Çok güzel yazmış Ege Bey. Her zaman olduğu gibi öğrenme yolculuğuma katkı sağladığı için gıyabında (kendisi duymasa da arkasından) teşekkür ediyorum. Allah razı olsun. Bilginin zekatını vermek böyle bir şey olsa gerek.
Ege bey “Dar Koridor” demiş; ben İstanbul’u düşündüğüm için gözlerim kapalı “Koridor” yerine “Kanal” demeyi yeğledim.
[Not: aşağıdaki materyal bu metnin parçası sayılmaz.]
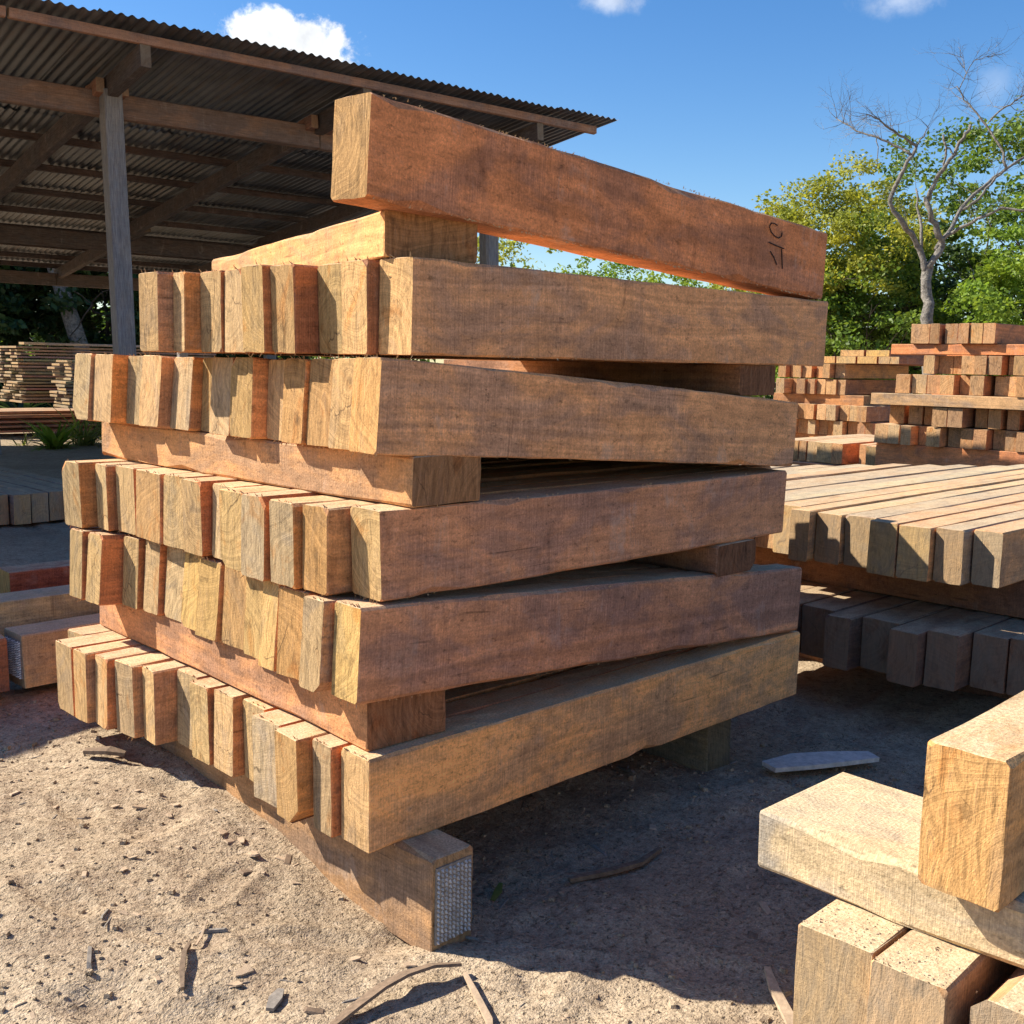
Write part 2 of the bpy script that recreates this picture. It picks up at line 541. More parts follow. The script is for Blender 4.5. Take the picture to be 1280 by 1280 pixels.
def beam_mesh(name, L, W, H, seed, nseg=14, ch=None, rough=1.0, mat=None):
    """a sawn beam: x along, origin at its near lower corner; slightly bowed, uneven arrises, saw-cut ends out of square"""
    r = random.Random(seed)
    if ch is None:
        ch = [r.uniform(0.002, 0.007) for _ in range(4)]
    corners = [(0, 0, 1, 0, 0, 1), (1, 0, 0, 1, -1, 0), (1, 1, -1, 0, 0, -1), (0, 1, 0, -1, 1, 0)]
    # each corner: position, then directions of the two chamfer points (previous side, next side)
    stations = [0.0, 0.004]
    for i in range(1, nseg):
        stations.append(L * (i + r.uniform(-0.25, 0.25)) / nseg)
    stations += [L - 0.004, L]
    by, bz = r.uniform(-0.005, 0.005) * rough, r.uniform(-0.004, 0.004) * rough
    sa, sb = r.uniform(-0.05, 0.05) * rough, r.uniform(-0.07, 0.07) * rough
    ta, tb = r.uniform(-0.05, 0.05), r.uniform(-0.07, 0.07)
    twist = r.uniform(-0.006, 0.006) * rough
    V, F = [], []
    ring_n = 16
    for si, x in enumerate(stations):
        u = x / L
        bow = 4 * u * (1 - u)
        inset = 0.0016 if si in (0, len(stations) - 1) else 0.0
        ring = []
        cs = []
        for c in ch:
            cc = c * r.uniform(0.6, 1.5)
            if r.random() < 0.10 and nseg > 4:
                cc += r.uniform(0.004, 0.014) * rough
            cs.append(cc)
        # order: bottom edge (y up), right, top, left, each with 2 inner points
        pts = []
        pts.append((cs[0], 0)); pts.append((W * 0.35, 0)); pts.append((W * 0.65, 0)); pts.append((W - cs[1], 0))
        pts.append((W, cs[1])); pts.append((W, H * 0.33)); pts.append((W, H * 0.67)); pts.append((W, H - cs[2]))
        pts.append((W - cs[2], H)); pts.append((W * 0.65, H)); pts.append((W * 0.35, H)); pts.append((cs[3], H))
        pts.append((0, H - cs[3])); pts.append((0, H * 0.67)); pts.append((0, H * 0.33)); pts.append((0, cs[0]))
        for y, z in pts:
            jy, jz = r.gauss(0, 0.0007) * rough, r.gauss(0, 0.0007) * rough
            if inset:
                y += inset * (1 if y < W / 2 else -1)
                z += inset * (1 if z < H / 2 else -1)
            yy = y + by * bow + jy
            zz = z + bz * bow + jz + twist * (y / W - 0.5) * u
            xo = 0.0
            if u < 0.02:
                xo = sa * (z - H / 2) * 0.6 + sb * (y - W / 2)
            elif u > 0.98:
                xo = ta * (z - H / 2) * 0.6 + tb * (y - W / 2)
            V.append((x + xo, yy, zz))
    ns = len(stations)
    for i in range(ns - 1):
        for k in range(ring_n):
            k2 = (k + 1) % ring_n
            a, b = i * ring_n + k, i * ring_n + k2
            F.append((a, a + ring_n, b + ring_n, b))
    F.append(tuple(range(ring_n)))
    F.append(tuple((ns - 1) * ring_n + k for k in range(ring_n))[::-1])
    me = pydata(name, V, F, mat or WOOD)
    me.materials.append(END_OF[mat or WOOD])
    nf = len(me.polygons)
    me.polygons[nf - 1].material_index = 1
    me.polygons[nf - 2].material_index = 1
    # make sure normals point outwards
    import bmesh
    bm = bmesh.new(); bm.from_mesh(me)
    bmesh.ops.recalc_face_normals(bm, faces=bm.faces)
    bm.to_mesh(me); bm.free()
    return me


def timber(name, loc, size, label, seed, pitch=0.0, yaw=0.0, roll=0.0, col=(0.36, 0.18, 0.10), nseg=14, ch=None,
           cat='timber', group=None, mat=None, rough=1.0, mesh=None, endtone=1.0):
    L, W, H = size
    me = mesh or beam_mesh(name, L, W, H, seed, nseg, ch, rough, mat)
    o = link(name, me)
    o.location = loc
    o.rotation_euler = (roll, pitch, yaw)
    if name == 'cross_bearer':
        endtone = 0.12
    o.color = (*col, endtone)
    tag(o, label, cat, group)
    return o


def splinters(parent, L, W, H, seed, n, edges=('top',), length=0.012, mat=None):
    """torn fibres left by the saw along the arrises of a beam"""
    r = np.random.default_rng(seed)
    Q = []
    for e in edges:
        x = r.uniform(0.01, L - 0.01, n)
        clus = (np.sin(x * 9 + seed) * 0.5 + 0.5) * (np.sin(x * 23 + 1.7 * seed) * 0.5 + 0.6)
        keep = r.uniform(0, 1, n) < clus + 0.12
        x = x[keep]
        for xi in x:
            l = length * r.uniform(0.3, 1.5)
            w = r.uniform(0.0008, 0.0026)
            if e == 'top':
                p = np.array([xi, r.uniform(0.0, 0.006), H - r.uniform(0, 0.004)]); d = np.array([r.uniform(-1.2, 1.2), -0.35, r.uniform(0.1, 0.9)])
            elif e == 'bottom':
                p = np.array([xi, r.uniform(0.0, 0.005), r.uniform(0, 0.004)]); d = np.array([r.uniform(-1.2, 1.2), -0.3, -r.uniform(0.1, 0.8)])
            else:  # end
                p = np.array([0.003, r.uniform(0, W), (H if r.random() < 0.6 else 0.0)]); d = np.array([-0.4, r.uniform(-0.5, 0.5), (1 if p[2] > 0 else -1) * r.uniform(0.2, 1)])
            d = d / np.linalg.norm(d) * l
            s = np.cross(d, np.array([0.2, 0.9, 0.3])); s = s / (np.linalg.norm(s) + 1e-9) * w
            Q.append([p - s, p + s, p + d + s * 0.2, p + d - s * 0.2])
    if not Q:
        return
    o = link('splinters', quads_mesh('splinters', np.array(Q), mat or SPLINTER), parent)
    o['kind'] = 'stuff'
    return o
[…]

Her ne kadar hekimlerin dilinde “Bel Fıtığı” ya da “Disk Kayması” yerine çok kullanılan yeni bir terim olan “Dar Kanal” ile birebir aynı olsa da şimdilik “Dar Kanal” olarak kalsın yazımın başlığı. Baron John F.Moulton‘dan yaptığı alıntı ile “Toplumsal Hayatın Üç Alanı (Domain)” şöyle özetlemiş Cansen bey:
1.Kanun Hakimiyeti Alanı (Domanin Of Law /DAL): Bu alanda ne yapıp yapamayacağını yasalar söyler.
2.Hür Tercih Alanı (Domanin of Free Choice / DAF): Bu alanda ne yapıp yapmayacağın senin tercihindir.
3.Gönüllü İtaat Alanı (Domain of the Obedience to the unenforceable / DOE): Bu alanda polis zoruyla uygulanmayan yasaklara bireyin gönüllü olarak uymasıdır ki ben bu alana kısaca “Domain Of Ethics ” dediğim için kısaltmasını DOE olarak yaptım).
ve Ege Beyin her zaman olduğu gibi yazısının sonundaki vurucu sözü, son sözünü çok sevdim: “Herkes, hayatta ancak bir kişiyi eğitebilir: Kendini“. Çok haklı ve bu söz bana sevgili A.Ş.İzgören’in “Avucunuzdaki Kelebek” öyküsünü anımsattı. Siz de hatırlıyor musunuz ?
Netgillerin “2018:Performans ve Disiplin” Plus “2019:Sürdürülebilir Büyüme ve Verimlilik Artışı” paradigmalarının sonraki adımı olarak 2020 yılını: 1CC /1MM/1KK/1NN olarak ölçülebilir değerlerle tanımlayarak başarılı olacaklarına; kurumsallaşma yolculuğunu hızlandıracaklarına ve kariyer basamaklarında daha somut ilerlemeler sağlarken DOE alanlarında “Başarı Öyküleri” yazacaklarına yürekten inanıyorum. Sağlık ve esenlik dileklerimle yolları açık ve aydınlık olsun.